Howard Davies, former director general of the CBI who was appointed to the bank in August, told union representatives that the strategy had "worn out" and needed to be more flexible. For the last two years, and for the foreseeable future, ministers are insisting the pay bills of government-funded organisations remain static.

But Mr Davies told representatives of the Banking Insurance and Finance Union at the Bank, which employs about 3,500 staff, that the policy had caused problems.

"Like any pay policy it wears out and starts to create perverse incentives and local problems, and we have had some of those in the bank," he said.

"I hope that before long they will make it more flexible, because it is starting to act as a constraint on us."

The remarks appear in the latest issue of BIFU Report and betray concerns among senior government officials about the rigid policy.
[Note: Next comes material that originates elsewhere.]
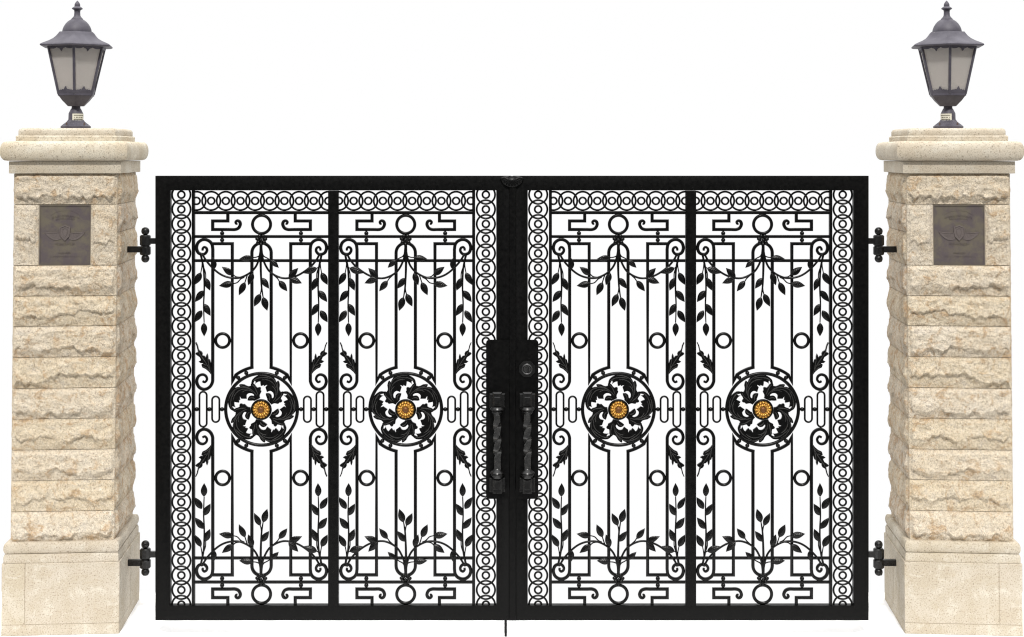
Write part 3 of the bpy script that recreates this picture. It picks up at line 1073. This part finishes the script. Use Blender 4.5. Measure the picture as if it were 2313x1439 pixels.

Mr Davies's comments refer to the Bank's recruitment difficulties in certain grades because salaries are not competitive with rates elsewhere in the finance sector.

Although individual pay rises varied, most of the staff at the bank's headquarters last year received an increase of 1.25 per cent plus a bonus of pounds 175. Most clerical staff with 10 years' service would earn a total of pounds 17,000 to pounds 20,000.

Government policy also restricts management's ability to extend the principle of performance-related pay, according to union sources.

A spokesman for the Bank of England said Mr Davies's comments came in a question-and-answer session at the conference: "The Bank always adheres to public sector pay policy and will continue to do so".